_What to do_:
Reproduce each line that includes the word "Python".

_Listed entries_:
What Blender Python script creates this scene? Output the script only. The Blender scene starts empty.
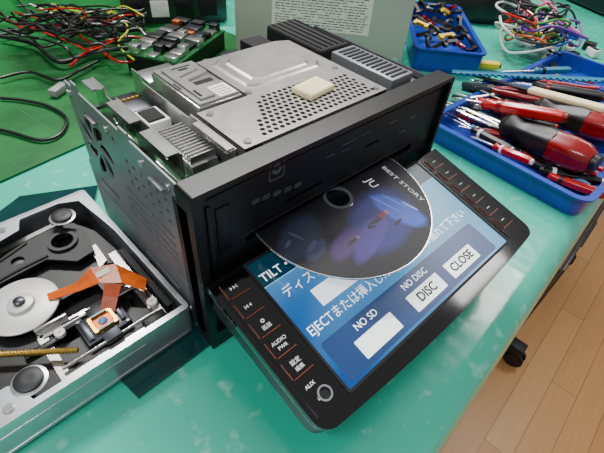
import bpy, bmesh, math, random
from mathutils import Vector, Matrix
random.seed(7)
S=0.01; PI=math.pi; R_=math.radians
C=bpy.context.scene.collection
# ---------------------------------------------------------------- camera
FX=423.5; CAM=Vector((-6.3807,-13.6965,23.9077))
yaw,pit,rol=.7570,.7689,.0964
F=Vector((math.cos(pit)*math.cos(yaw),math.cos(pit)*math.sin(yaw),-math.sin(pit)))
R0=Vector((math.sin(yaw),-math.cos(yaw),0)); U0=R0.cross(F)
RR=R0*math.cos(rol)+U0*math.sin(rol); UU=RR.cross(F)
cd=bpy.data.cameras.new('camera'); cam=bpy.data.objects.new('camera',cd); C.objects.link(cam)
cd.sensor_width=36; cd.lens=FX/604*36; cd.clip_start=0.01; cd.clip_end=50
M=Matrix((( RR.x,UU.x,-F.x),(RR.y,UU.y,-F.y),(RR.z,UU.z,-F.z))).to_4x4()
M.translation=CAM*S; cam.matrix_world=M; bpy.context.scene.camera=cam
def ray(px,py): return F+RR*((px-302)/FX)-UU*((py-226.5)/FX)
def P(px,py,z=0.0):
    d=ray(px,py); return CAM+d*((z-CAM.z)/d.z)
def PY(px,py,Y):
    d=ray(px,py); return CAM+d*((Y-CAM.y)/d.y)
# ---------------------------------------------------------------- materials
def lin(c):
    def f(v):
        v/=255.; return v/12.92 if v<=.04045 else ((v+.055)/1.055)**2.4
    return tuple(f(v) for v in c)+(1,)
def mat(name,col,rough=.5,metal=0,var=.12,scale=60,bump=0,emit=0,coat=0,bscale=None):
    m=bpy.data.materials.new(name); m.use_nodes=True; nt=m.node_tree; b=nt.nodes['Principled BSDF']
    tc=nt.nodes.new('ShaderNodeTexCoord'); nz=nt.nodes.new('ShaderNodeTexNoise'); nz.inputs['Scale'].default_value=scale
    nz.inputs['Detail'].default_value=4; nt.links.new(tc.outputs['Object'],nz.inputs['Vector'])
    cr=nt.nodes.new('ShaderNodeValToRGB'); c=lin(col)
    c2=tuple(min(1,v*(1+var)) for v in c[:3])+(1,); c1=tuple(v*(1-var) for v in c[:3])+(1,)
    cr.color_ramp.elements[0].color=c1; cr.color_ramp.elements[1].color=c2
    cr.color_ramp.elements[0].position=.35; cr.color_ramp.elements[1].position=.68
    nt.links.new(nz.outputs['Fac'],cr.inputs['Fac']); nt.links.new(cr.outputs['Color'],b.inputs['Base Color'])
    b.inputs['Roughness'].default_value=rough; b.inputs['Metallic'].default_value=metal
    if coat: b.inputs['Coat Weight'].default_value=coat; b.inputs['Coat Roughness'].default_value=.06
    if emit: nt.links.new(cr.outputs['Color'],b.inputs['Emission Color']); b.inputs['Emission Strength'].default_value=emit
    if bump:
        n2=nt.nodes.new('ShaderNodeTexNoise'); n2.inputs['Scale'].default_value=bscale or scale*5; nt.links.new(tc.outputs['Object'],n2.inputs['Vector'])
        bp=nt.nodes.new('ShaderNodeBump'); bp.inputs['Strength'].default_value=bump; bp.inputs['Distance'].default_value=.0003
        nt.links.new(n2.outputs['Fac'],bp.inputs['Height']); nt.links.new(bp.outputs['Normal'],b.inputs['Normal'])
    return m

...

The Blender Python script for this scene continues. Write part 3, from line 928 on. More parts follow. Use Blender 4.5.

_Answer to this task_:
What Blender Python script creates this scene? Output the script only. The Blender scene starts empty.
The Blender Python script for this scene continues. Write part 3, from line 928 on. More parts follow. Use Blender 4.5.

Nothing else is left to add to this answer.